Sui calci di rigore c’è un’antologia datata 1891, quando l’International Football Association Board introdusse nel gioco del calcio questa regola, coniata qualche mese prima dall’irlandese McCorn.
È una vicenda che cambia radicalmente la storia del football con buona pace dei portieri – tra i quali lo stesso McCorn – che da quel momento divennero protagonisti di un duello a tu per tu con l’avversario chiamato a cambiare il risultato dal dischetto.

L’argomento, dai libri di storia passa puntualmente ai bar ogni lunedì; dove tale duello è riprodotto specularmente tra gli ambasciatori del “c’era rigore” e del “mai e poi mai” divisi, nello schieramento, da un bicchiere di vino ma spesso e volentieri uniti dalla mal conoscenza delle regole ed ebbriati dalla fede, cieca, per la propria squadra del cuore “derubata” o “graziata” che sia.
Discorsi da bar, lontani dalla classe e autorità che le società calcistiche dovrebbero tenere per rimanere super partes e smetterla di agitare inutilmente le tifoserie, gettando malizia e malafede sull’operato degli arbitri. Perché se ai tifosi il diritto sacrosanto di lamentarsi il sabato, quando fanno gli allenatori e il lunedì quando si risvegliano arbitri, deve essere garantito, alle società spetta un altro ruolo: più professionale e soprattutto di esempio sportivo. Ricordiamoci che è un gioco.

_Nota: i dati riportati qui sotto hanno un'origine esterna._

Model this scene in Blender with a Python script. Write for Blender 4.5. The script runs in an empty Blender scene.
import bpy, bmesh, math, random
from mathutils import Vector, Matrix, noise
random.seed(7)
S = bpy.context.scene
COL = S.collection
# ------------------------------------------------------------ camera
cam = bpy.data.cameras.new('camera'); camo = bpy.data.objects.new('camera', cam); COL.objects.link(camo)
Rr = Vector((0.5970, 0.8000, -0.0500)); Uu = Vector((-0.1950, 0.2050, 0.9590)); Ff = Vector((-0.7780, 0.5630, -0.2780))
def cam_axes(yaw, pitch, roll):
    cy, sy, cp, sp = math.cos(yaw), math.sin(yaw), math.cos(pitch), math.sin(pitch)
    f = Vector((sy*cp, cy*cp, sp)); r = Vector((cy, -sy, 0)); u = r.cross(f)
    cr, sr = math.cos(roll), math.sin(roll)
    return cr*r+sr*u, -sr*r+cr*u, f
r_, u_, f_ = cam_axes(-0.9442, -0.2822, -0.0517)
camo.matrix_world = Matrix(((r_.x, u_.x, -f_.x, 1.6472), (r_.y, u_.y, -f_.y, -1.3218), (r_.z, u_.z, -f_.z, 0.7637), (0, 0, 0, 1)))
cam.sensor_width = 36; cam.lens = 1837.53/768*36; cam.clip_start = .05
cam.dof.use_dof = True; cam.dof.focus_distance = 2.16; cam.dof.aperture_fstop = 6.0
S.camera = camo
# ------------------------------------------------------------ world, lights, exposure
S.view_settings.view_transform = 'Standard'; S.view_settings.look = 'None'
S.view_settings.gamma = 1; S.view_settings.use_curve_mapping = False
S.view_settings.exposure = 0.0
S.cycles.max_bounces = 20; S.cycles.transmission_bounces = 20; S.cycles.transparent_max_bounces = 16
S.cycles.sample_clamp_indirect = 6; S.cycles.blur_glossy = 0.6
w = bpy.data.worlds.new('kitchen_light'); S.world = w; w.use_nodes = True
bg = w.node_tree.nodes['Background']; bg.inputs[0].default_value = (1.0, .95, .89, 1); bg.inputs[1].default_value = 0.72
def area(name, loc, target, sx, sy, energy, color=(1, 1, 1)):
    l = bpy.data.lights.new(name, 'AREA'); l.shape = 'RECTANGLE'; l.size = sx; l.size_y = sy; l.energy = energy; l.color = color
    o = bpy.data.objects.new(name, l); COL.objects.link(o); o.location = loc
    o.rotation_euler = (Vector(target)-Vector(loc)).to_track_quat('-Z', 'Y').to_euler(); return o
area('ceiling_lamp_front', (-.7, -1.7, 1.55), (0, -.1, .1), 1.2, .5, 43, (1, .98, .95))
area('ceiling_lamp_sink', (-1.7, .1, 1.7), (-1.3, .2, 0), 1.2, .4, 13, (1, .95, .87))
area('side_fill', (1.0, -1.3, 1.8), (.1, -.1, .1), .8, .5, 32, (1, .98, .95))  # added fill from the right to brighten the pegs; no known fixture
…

Al solito tavolino del bar, questa domenica, si è seduta la Roma, con questo tweet: “Fallo di guancia?” 
IL FATTO Minuto 29' al Franchi: Simeone raccoglie un pallone in area di rigore avversaria, con il destro cerca di eludere l’intervento in tuffo di Olsen. Alla fine c’è un contatto tra il piede destro dell’attaccante e la faccia del portiere e il Cholito finisce a terra. Questo, essenzialmente questo, è quanto successo durante il primo tempo di Fiorentina-Roma: un contatto in area e l’arbitro decide di concedere il rigore che porterà i viola in vantaggio e a un putiferio mediatico che tarda a placarsi. Cosa dice il regolamento?
Innanzitutto, lo abbiamo letto, si tratta di un contrasto punibile con il tiro dal dischetto se effettuato con negligenza (mancanza di attenzione), vigoria spropositata o imprudenza (quando il calciatore agisce con noncuranza del pericolo). Siamo nell’ultimo caso: l’intervento di faccia di Olsen è considerato da Banti imprudente e affetto da gioco pericoloso (anche se ai danni dello stesso portiere), ecco perchè fischia.

Avvolgiamo il nastro: è Simeone che tocca Olsen? Il piede destro dell’attaccante potrebbe allargarsi per cercare il contrasto e finire a terra; ma guardando e riguardando le immagini, a distanza di giorni non è chiaro se sia andata così. Il dubbio resta e l’arbitro ha davvero poco tempo per prendere una decisione (il VAR interviene solo su errori chiari lasciando al fischietto il pugno della gara) che non commenteremo in questa sede.

Calcio e tifo sono da sempre un binomio vincente: la suspense, il post partita sono la cornice di un rito che non ha eguali. E’ la bellezza del vedere la stessa cosa in due modi diversi, il fiato sospeso durante un calcio di rigore, la rabbia per un cartellino rosso, la gioia dopo un gol. E’ tutto e solo questo: non dovrebbe tramutarsi in polemica continua, in accuse, in àsti insanabili. Gli arbitri sbagliano e hanno diritto all’errore, altrimenti tanto vale comprare tutti un videogioco; ciò che non può essere sbagliato è il trasporto delle società verso dubbi, insinuazioni che fanno solo male al nostro sport e alimentano un clima di odio e di diffidenza dove dovrebbe esserci lealtà e sana rivalità. Il football ha una sua economia che non è minacciata da uno o più calci di rigore a favore o contro, ci vuole pazienza, ma alla fine i meriti vengono sempre a galla.

Non è il posto della Roma, dunque, quello del tavolino di un bar di tifosi; ma per una volta ci piacerebbe immaginarla con Wiliam McCorn, al secondo whiskey seduto di fronte: “Non dare la colpa a me, sarà per la prossima”.